Given the options, cash in refi makes the most sense to me. I'm totally against the idea of selling. Even losing $200/month, that's $24k in 10 years. If history is any indication, there's a high probability the condo will worth $500k by then.

Although this investment is a dog, he can turn it around with a cash in refi. It's the cost of learning. The alternative is to find another positive cashflow investment to off set this dog. Given where we are in the cycle, finding another property that makes sense is not an easy task. Out of state investing is sure a loser even though the numbers look so rosy on paper.

52   SFace   2014 Dec 31, 6:38am  

E-man says

SF ace,

Given the options, cash in refi makes the most sense to me. I'm totally against the idea of selling. Even losing $200/month, that's $24k in 10 years. If history is any indication, there's a high probability the condo will worth $500k by then.

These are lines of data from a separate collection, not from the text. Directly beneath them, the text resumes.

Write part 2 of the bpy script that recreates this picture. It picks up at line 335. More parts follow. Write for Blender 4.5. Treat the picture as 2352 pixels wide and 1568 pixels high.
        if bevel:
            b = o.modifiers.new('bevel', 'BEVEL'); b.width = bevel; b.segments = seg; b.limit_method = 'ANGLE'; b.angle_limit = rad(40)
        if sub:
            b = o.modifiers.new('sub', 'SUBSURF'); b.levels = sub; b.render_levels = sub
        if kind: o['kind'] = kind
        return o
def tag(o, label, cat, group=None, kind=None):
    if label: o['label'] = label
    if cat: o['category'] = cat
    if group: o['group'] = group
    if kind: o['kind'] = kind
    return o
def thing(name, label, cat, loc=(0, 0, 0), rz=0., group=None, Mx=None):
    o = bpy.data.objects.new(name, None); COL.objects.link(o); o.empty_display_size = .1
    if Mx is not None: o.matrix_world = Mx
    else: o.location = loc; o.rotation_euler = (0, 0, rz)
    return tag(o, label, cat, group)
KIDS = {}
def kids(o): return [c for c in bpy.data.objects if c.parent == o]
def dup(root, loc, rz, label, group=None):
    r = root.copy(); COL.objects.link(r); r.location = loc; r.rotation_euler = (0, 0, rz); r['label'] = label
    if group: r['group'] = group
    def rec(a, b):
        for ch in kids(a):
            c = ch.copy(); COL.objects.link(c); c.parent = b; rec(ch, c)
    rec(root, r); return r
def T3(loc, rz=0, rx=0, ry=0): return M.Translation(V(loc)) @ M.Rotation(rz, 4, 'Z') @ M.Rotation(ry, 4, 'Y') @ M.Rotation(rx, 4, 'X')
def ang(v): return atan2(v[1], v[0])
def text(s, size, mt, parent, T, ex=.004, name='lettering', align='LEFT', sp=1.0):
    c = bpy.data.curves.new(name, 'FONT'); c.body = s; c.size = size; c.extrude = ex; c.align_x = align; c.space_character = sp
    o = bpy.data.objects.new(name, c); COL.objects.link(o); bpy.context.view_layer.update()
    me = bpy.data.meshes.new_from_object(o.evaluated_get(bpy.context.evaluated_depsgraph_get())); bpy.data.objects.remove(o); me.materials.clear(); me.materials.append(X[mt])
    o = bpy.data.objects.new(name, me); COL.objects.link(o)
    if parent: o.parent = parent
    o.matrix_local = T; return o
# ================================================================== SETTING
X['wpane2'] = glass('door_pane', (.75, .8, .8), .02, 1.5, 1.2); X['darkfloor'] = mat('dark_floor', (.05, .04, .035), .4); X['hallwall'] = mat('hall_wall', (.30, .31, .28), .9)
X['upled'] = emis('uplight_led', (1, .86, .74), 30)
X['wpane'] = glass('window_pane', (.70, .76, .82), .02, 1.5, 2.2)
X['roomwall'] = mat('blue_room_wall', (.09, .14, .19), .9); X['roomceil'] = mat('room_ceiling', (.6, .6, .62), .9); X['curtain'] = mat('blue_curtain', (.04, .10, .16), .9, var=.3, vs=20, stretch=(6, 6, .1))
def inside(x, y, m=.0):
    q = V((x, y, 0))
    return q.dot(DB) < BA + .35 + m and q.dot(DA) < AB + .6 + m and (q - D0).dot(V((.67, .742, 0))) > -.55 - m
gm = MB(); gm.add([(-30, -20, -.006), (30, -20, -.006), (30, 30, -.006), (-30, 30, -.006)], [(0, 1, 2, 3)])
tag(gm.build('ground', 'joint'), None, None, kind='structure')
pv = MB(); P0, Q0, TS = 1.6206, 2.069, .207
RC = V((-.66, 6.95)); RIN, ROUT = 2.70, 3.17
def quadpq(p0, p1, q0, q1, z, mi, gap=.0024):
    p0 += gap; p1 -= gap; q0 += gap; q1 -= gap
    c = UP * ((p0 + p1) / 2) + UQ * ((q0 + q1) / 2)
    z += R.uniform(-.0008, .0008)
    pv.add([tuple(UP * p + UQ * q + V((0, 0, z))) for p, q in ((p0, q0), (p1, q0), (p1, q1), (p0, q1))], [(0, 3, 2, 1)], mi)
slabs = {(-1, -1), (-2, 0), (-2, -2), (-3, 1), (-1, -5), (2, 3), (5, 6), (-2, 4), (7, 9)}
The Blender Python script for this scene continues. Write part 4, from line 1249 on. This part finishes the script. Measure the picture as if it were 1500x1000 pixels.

Although this investment is a dog, he can turn it around with a cash in refi. It's the cost of learning. The alternative is to find another positive cashflow investment to off set this dog. Given where we are in the cycle, finding another property that makes sense is not an easy task. Out of state investing is sure a loser even though the numbers look so rosy on paper.

yep, the mistake was made buying at the seventh year of a bull run, at 6.75% fixed rate. Two awful choices.